Nearly one month after a deadly shooting upended their small town, the residents of La Loche, Sask. are working to heal.

The community gathered to celebrate the winter season and find comfort at their annual winter festival this week.

Inside the local ice rink, young hockey players strapped on their skates, and outside, children ran back and forth over the snow, racing to pile wood, hammer nails into logs and carry sacks of flour as part of the festival games .

"A lot of kids are getting together, talking, laughing, crying together," Farris Lemaigre, an employee at the La Loche Friendship Centre, told CTV Regina. "Everybody's growing."

Beyond the festival games, however, signs of grief remain scattered around the community.

Flowers and other tributes poke through a layer of snow outside the La Loche Community School Dene Building, where a gunman shot and killed a teacher and young teaching assistant on Jan. 22. The shooter also killed two teens at a nearby home earlier that day.
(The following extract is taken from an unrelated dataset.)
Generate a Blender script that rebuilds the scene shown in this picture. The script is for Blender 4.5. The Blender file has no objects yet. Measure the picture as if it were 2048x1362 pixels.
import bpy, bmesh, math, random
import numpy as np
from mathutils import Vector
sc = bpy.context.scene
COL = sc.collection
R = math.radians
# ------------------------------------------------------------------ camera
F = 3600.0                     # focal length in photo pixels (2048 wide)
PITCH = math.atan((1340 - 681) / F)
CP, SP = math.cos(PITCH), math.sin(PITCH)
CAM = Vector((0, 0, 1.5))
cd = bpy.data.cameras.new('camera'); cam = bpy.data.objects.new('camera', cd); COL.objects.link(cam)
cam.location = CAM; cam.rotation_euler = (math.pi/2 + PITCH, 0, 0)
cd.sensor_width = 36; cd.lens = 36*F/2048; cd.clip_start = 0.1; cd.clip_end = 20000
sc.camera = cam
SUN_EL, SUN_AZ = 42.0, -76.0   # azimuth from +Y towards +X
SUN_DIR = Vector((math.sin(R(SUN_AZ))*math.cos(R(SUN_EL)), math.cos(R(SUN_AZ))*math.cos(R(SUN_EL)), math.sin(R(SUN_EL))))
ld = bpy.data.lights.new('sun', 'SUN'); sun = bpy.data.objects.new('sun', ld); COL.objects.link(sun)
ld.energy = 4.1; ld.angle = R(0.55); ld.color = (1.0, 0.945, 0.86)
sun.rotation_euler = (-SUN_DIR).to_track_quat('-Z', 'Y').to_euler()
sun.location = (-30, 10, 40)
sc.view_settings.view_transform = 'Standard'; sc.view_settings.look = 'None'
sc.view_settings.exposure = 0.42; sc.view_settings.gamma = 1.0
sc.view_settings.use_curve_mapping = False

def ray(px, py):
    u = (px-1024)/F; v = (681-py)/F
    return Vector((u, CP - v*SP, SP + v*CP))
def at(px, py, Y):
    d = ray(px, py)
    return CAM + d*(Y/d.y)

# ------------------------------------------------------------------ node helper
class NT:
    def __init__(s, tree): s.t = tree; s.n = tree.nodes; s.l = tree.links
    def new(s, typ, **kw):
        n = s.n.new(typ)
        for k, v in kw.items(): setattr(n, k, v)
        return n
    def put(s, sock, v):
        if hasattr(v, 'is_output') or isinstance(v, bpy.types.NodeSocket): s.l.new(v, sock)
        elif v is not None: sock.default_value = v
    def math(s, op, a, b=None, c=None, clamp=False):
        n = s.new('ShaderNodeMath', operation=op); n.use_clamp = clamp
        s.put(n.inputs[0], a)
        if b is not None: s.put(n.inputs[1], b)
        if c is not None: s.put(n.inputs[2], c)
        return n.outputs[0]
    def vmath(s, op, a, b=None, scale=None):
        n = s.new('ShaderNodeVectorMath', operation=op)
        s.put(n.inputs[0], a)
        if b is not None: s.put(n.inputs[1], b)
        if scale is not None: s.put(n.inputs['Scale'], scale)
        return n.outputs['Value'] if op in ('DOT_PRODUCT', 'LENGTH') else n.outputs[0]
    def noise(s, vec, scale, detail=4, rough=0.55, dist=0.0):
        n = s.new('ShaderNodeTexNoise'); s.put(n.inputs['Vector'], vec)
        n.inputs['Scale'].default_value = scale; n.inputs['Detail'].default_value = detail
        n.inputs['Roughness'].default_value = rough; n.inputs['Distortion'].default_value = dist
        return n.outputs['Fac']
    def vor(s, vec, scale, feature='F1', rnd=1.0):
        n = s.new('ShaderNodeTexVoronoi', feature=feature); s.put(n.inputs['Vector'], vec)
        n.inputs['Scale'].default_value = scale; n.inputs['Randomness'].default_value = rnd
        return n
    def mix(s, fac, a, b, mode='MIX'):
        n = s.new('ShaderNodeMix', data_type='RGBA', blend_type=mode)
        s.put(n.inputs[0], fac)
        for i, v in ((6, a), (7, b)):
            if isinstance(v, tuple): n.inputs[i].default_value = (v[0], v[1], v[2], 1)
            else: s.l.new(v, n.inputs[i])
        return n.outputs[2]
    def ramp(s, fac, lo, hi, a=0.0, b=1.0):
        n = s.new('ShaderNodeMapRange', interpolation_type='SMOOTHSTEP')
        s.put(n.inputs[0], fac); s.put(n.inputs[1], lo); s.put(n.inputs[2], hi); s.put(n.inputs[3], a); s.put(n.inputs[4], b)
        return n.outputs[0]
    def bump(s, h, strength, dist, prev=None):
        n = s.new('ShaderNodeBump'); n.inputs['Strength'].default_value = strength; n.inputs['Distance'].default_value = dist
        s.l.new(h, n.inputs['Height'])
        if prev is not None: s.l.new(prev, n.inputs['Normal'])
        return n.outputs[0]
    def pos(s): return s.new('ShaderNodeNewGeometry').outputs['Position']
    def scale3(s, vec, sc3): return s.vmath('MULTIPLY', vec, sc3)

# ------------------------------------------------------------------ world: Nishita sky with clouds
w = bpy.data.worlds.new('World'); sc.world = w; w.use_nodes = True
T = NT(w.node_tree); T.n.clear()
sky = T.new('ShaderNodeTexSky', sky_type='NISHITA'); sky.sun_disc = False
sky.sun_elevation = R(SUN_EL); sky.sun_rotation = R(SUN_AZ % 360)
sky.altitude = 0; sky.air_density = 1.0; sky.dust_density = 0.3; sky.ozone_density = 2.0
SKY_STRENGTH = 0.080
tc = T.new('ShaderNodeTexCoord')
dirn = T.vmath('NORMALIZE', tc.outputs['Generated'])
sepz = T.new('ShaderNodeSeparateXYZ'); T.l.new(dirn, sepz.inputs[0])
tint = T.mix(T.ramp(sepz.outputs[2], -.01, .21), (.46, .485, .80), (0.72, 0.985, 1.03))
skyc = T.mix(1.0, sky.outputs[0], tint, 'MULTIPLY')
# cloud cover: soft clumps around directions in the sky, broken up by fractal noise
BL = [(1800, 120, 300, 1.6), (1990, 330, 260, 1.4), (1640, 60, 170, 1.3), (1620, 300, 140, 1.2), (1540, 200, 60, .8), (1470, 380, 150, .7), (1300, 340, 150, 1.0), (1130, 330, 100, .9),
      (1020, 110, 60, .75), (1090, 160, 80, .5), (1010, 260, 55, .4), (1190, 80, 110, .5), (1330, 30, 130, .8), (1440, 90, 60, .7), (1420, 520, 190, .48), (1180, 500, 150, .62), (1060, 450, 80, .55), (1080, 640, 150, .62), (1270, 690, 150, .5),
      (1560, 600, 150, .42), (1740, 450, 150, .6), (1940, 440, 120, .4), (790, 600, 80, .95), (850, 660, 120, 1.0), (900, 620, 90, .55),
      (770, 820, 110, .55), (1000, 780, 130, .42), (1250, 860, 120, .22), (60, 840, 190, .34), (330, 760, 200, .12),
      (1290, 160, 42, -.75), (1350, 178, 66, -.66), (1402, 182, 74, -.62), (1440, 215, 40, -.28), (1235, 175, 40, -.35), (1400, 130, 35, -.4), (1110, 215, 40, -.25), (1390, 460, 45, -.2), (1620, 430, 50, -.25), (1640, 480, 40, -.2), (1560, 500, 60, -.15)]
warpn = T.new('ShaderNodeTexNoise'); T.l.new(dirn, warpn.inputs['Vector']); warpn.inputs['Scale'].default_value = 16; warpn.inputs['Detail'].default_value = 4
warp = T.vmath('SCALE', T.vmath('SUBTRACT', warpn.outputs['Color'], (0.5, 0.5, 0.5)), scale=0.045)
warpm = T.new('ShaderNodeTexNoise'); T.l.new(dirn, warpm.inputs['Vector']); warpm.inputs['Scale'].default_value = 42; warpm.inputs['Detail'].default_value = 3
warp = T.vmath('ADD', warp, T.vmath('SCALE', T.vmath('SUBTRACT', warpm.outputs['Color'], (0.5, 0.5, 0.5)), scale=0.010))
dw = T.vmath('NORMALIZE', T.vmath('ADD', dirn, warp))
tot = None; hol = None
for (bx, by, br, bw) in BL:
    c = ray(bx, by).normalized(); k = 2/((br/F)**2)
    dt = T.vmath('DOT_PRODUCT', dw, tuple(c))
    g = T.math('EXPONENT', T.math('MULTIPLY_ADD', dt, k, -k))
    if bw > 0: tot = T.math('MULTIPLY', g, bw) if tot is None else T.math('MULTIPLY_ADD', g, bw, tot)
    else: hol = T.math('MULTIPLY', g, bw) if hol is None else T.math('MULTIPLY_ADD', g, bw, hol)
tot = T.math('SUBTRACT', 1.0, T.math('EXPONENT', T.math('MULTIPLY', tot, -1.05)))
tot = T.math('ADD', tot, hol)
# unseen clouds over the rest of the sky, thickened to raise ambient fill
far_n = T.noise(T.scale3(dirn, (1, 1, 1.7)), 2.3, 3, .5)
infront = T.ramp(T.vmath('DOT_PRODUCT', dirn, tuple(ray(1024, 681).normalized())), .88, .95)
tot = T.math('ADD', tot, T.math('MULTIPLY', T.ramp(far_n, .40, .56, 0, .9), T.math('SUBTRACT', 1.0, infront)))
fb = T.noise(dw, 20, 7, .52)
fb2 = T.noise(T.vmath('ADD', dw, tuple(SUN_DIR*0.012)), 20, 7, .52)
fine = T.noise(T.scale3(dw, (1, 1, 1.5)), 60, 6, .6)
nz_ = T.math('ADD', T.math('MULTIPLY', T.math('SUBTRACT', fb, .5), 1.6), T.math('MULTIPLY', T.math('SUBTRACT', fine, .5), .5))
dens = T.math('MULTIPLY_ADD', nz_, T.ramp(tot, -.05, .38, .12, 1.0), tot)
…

A suspect, who cannot be named because he was 17-years-old at the time of the incident, now faces four counts of first-degree murder.

On Wednesday, the school's vice president said students and staff plan to march through town to the site of the shooting, where they will symbolically reclaim the space.

"We have to move on," community elder Pauline Fontaine said. "And the kids, they have to (move on) too."

Student activity has already restarted in the school. The boys' volleyball team is back to practising in the gym and students are invited to sign up for counselling.

There are also plans to increase security at the school.

Ken Ladouceur, the director of education at the Northern Lights School District, said the district aims to provide security from 8 a.m. until 4 p.m., while classes are in session, as well as in the evening when there are other activities in the building.

The RCMP is also providing a school resource officer, Ladouceur said.

More efforts are also planned to help the community honour the shooting victims and cope with their grief.

As the winter festival comes to a close this weekend, artist Douglas Lingelbach is scheduled to carve an ice sculpture in memory of the four victims who died in the attack. And the festival will wrap up with a comedy show entitled "Healing with Laughter."